Believing Is Halfway to Doing

This has been another good week. On the Mudarra Galliard, I’ve been hitting 80 pretty reliably. On Thursday I hit it cleanly at 92, something I’ve never done before. Whether I can hit it under pressure is debatable. I’ll try to get it on camera at 92 by the beginning of March. So 2012 is being good to me so far. Maybe even numbered years are my friends.

I wouldn’t say that 2011 was a total washout. If nothing else, it’s made me intimately familiar with the tension that inhibits my right hand speed. Indeed, on any given day I can pinpoint exactly where the cutoff is that delineates my relaxed hand from my tense hand. This week, for example, 80 was no problem for my right hand rest stroke alternation. I felt relaxed, and my playing was clean and accurate. At 84, I could still manage it, but I could feel the tension beginning to brew along my shoulders and creeping up my arm. At 88, the tension hit the tipping point to where I could no more reliably do alternation. On any given day, these numbers can vary. But this is now how precisely I can gauge what I can do.

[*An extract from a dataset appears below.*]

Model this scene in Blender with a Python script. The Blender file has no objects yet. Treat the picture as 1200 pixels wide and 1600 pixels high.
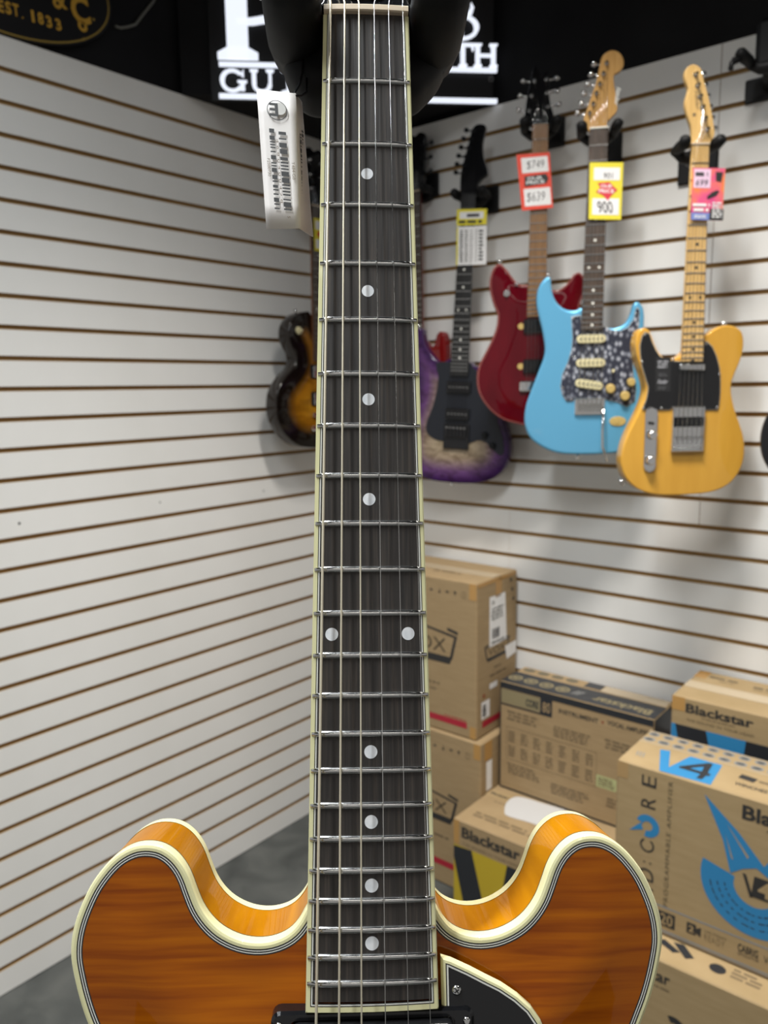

Counter-intuitive as it may be, this is a good thing. I can’t change what I don’t know. If this tension went unnoticed, I’d be hard-pressed to work at eliminating it. But now I know it well. And knowing it, I’m well on the road to resolving it.

With a foothold on 80 well in hand, I’m now aiming for the 90’s. I’ve noticed that when I try alternation at 92, the 80’s seem easier, even if my try at 92 didn’t go well. It’s all part of my determination to expect success. Call it the Tinkerbell Theory: to fly, I must believe. Certainly there’s nothing gained by pessimism. If I don’t believe I can do something, then I’m already halfway to not doing it.

This week I got a telling demonstration of how attitude influences technique. While running the Galliard at 92, I had a brief lapse of concentration and botched the left hand fingering halfway through an extended scale passage. While the botch was brief, it triggered a flash of anger—with that anger my hand, which until then had felt reasonably relaxed, suddenly tensed up and butchered the rest of the passage. Stopping for a moment, I made a mental note to heed the lesson my body was trying to teach me. Overreacting to mistakes inhibits technique.

So grow up and stop pitching a fit whenever something goes wrong.